Much of Bewell’s recent work has focused on the ways in which the global ecological impact of British colonialism is expressed in eighteenth- and nineteenth-century literature.  His recent book, Natures in Translation: Romanticism and Colonial Natural History, seeks to counter the conventional view that Romantic nature writing reflected a turning away from change and the recognition of social and political realities.

Bewell says when you study writing during the British Romantic period, it can be clearly seen that rather than being separate from history, “nature was its primary arena: it embodied the struggle between Europeans and Indigenous people to control the natures around them.”

“Europeans desired to replace the natures that were already there. The capacity to change, transform, and direct the movement of natures everywhere was at the heart of colonial struggle. New natures were coming into being and old natures were being destroyed,” says Bewell.

“So, the idea that the nature is fixed is not true. Natures everywhere were going through radical transformations. Shifting methodologically to understanding natures as being themselves shaped by history, place and people allows me to recognize the historical and geographical dimension of natures. Romantic literature documents the struggle between peoples in the face of new natures coming into being and others being forced out of existence.”

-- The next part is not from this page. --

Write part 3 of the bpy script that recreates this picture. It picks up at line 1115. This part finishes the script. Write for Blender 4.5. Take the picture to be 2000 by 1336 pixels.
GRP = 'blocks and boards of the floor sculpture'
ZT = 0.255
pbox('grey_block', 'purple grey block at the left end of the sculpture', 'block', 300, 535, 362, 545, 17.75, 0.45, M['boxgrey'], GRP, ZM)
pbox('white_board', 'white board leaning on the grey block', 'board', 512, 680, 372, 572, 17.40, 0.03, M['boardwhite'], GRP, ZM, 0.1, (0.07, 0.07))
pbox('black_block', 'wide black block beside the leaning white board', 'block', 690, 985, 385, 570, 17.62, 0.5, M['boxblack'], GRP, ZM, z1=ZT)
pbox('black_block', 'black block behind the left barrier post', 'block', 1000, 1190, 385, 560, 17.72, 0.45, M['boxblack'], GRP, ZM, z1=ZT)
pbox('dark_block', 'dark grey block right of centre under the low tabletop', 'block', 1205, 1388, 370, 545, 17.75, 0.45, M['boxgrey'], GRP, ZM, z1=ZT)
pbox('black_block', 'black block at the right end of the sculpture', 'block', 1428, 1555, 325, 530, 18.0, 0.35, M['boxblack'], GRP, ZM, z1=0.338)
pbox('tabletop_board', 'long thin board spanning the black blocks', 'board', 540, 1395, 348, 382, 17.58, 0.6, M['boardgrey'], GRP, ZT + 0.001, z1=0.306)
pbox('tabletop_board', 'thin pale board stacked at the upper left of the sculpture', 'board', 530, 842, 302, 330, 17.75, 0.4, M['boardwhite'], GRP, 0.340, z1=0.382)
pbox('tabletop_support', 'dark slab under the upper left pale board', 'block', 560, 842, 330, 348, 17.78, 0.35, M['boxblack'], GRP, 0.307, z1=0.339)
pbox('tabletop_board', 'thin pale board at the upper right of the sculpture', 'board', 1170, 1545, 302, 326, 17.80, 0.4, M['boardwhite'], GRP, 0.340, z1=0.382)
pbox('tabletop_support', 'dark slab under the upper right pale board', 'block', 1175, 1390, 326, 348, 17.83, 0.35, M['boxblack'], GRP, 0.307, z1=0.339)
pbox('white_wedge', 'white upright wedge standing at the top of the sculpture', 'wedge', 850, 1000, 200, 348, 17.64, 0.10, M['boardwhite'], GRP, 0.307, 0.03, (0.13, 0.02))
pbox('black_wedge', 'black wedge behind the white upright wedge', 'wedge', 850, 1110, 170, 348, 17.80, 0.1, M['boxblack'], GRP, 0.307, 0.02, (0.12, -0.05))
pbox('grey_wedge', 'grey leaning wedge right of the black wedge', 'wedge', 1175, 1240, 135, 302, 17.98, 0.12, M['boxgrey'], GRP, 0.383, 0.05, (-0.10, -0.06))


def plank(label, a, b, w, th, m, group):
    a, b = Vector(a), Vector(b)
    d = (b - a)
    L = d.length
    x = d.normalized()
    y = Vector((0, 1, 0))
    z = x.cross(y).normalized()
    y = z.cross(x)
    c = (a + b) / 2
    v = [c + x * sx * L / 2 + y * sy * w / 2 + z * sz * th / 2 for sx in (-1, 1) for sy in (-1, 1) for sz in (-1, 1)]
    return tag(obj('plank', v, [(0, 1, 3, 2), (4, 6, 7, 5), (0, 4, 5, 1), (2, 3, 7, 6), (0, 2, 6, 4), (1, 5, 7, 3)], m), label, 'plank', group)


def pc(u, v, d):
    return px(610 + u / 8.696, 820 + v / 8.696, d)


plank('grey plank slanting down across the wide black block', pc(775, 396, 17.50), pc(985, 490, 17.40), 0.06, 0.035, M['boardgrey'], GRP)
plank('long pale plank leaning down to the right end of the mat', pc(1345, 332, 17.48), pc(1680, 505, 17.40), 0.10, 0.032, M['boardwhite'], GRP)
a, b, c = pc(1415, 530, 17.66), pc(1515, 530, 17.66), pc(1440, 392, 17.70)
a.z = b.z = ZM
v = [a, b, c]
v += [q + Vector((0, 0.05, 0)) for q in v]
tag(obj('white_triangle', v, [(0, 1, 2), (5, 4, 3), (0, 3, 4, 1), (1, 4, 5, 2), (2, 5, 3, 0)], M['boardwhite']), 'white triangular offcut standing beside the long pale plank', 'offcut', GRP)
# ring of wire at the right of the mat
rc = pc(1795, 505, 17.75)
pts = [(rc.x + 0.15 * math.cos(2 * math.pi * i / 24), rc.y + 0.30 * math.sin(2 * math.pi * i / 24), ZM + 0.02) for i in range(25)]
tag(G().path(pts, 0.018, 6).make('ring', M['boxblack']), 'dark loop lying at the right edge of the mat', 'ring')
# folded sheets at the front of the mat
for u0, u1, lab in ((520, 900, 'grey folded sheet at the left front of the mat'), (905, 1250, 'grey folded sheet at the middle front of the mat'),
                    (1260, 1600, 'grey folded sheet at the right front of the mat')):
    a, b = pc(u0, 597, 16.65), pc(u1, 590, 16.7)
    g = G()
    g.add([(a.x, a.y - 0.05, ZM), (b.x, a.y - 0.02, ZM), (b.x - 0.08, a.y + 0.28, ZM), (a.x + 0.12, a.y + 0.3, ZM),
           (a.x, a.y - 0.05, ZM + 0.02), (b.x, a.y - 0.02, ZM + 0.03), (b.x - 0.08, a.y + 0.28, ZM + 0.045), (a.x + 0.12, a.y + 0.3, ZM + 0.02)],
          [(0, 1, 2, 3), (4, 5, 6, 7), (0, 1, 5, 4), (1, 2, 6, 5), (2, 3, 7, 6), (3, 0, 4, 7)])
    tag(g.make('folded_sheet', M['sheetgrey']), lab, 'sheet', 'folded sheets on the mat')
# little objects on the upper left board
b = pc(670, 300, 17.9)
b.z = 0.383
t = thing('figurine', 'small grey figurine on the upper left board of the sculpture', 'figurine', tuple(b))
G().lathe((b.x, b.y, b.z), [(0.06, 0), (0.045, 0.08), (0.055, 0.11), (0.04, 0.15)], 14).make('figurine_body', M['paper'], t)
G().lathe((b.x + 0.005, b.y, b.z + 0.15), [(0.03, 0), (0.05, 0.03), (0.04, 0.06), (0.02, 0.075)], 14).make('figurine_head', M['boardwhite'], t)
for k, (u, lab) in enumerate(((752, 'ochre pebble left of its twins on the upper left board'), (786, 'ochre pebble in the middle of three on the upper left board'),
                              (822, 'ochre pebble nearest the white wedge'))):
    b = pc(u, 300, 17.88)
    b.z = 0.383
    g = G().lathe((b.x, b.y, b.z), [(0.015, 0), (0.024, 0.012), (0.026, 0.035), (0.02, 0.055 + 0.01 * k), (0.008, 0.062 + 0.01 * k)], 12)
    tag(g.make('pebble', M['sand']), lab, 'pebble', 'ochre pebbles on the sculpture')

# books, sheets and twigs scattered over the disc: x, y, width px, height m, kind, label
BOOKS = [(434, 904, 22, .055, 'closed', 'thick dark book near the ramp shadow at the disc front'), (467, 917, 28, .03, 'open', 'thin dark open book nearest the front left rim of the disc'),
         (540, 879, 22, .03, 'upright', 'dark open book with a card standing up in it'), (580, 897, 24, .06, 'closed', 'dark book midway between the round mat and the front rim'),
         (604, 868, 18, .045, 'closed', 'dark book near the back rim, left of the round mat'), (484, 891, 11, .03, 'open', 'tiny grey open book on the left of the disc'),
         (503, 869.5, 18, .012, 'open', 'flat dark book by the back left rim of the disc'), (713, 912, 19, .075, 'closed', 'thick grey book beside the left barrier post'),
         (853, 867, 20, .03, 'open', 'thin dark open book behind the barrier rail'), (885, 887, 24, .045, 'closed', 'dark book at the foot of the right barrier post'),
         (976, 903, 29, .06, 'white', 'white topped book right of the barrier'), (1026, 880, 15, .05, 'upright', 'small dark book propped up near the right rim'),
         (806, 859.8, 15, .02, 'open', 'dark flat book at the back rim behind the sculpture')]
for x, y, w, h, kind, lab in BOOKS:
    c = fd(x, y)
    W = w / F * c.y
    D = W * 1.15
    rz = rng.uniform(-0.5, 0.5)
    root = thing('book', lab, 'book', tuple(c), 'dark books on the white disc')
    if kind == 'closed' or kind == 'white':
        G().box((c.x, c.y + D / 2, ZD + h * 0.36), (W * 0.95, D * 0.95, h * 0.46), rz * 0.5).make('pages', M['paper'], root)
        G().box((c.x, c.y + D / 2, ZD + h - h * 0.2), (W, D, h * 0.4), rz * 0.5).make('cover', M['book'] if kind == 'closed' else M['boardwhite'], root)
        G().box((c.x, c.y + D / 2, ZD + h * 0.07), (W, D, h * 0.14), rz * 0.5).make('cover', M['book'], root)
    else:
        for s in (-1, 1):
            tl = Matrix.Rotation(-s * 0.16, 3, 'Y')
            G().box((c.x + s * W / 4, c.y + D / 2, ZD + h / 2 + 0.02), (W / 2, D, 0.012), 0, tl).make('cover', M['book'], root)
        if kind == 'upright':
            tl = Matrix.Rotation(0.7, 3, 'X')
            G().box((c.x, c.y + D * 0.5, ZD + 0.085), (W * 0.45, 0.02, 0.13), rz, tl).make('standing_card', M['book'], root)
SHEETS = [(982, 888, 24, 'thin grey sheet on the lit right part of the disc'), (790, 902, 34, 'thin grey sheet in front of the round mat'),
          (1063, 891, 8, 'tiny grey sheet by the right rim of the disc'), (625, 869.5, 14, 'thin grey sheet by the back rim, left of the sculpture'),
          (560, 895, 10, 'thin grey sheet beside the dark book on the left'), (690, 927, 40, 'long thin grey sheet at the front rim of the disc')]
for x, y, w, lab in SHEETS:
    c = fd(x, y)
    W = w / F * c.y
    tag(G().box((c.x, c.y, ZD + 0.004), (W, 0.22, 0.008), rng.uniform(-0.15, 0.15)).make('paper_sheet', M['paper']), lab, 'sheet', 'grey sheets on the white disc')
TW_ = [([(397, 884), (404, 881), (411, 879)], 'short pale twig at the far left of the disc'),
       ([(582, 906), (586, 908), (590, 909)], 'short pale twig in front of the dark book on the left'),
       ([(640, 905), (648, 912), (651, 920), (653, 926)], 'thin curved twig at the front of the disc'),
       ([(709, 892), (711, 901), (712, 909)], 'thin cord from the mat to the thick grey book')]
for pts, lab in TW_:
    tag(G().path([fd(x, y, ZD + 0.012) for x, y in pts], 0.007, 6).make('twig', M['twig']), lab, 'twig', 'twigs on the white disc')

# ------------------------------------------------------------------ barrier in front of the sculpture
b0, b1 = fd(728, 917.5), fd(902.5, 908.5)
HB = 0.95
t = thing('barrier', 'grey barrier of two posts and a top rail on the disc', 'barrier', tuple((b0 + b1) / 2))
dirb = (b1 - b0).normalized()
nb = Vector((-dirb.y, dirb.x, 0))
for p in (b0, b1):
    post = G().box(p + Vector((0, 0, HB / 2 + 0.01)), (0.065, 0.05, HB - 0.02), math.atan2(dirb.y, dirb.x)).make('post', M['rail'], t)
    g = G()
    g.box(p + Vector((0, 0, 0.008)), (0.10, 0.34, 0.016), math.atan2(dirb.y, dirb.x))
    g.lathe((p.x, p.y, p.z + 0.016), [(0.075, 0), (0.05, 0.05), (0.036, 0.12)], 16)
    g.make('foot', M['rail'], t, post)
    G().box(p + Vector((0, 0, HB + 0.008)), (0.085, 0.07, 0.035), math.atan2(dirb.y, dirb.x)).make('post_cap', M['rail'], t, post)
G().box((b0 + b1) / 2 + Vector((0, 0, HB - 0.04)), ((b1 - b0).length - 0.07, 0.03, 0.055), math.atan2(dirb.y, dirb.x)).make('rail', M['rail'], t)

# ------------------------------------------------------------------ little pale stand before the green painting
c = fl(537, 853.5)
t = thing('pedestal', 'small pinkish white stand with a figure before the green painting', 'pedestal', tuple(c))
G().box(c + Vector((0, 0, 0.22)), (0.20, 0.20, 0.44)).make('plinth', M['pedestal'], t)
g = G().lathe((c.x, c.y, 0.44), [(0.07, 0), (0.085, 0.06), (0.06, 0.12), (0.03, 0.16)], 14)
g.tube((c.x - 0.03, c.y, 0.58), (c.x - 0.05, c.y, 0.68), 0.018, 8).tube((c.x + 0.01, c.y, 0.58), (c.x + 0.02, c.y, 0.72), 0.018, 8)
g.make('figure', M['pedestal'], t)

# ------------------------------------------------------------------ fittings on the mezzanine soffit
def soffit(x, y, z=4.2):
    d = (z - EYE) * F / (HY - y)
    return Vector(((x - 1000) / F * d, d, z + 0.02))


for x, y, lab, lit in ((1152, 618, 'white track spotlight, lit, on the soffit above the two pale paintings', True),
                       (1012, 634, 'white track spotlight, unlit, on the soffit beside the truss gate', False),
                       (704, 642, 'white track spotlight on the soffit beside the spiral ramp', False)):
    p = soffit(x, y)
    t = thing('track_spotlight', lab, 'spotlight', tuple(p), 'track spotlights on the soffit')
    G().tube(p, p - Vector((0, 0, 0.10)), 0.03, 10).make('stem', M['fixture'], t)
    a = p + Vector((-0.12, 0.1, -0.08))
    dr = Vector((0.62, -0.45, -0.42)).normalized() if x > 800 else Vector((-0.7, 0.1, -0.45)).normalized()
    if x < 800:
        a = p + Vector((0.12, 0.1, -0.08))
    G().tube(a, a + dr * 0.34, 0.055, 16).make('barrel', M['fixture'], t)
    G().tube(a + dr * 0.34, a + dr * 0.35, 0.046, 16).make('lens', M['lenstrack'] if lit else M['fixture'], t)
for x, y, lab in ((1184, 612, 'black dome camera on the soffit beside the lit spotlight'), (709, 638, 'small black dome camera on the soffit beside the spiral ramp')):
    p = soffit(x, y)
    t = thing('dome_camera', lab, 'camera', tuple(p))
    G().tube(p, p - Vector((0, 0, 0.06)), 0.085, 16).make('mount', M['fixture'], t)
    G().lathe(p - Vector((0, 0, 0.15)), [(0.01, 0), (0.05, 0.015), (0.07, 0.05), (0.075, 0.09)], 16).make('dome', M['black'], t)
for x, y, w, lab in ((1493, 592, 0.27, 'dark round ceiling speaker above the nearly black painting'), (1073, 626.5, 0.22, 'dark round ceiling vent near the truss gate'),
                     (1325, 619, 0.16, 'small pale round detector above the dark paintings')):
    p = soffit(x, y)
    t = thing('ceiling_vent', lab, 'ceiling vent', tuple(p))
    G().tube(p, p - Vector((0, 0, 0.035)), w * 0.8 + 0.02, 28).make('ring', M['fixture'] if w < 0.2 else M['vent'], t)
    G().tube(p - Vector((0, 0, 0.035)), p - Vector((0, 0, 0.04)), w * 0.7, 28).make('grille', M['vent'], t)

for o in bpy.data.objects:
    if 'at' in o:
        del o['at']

After eight years as an academic administrator, Bewell – who served as chair of the Department of English from 2008 – 2016 — has enthusiastically returned to his research and teaching. His advice to students pursuing a degree in English: “If you love literature, then follow where your heart is.”

Bewell is a fellow of the Royal Society of Canada, a Guggenheim Fellow, and a recipient of the Northrop Frye Award, an honour recognizes outstanding teaching that succeeds in conveying the importance — and excitement — of research to students at the University of Toronto. His essay, “Keats’s ‘Realm of Flora,’” received the Keats-Shelley Association Essay Prize in 1992.

The K-SAA is a nonprofit organization devoted to the study of the second generation of Romantic poets, namely John Keats, Percy Bysshe Shelley, and their immediate circles.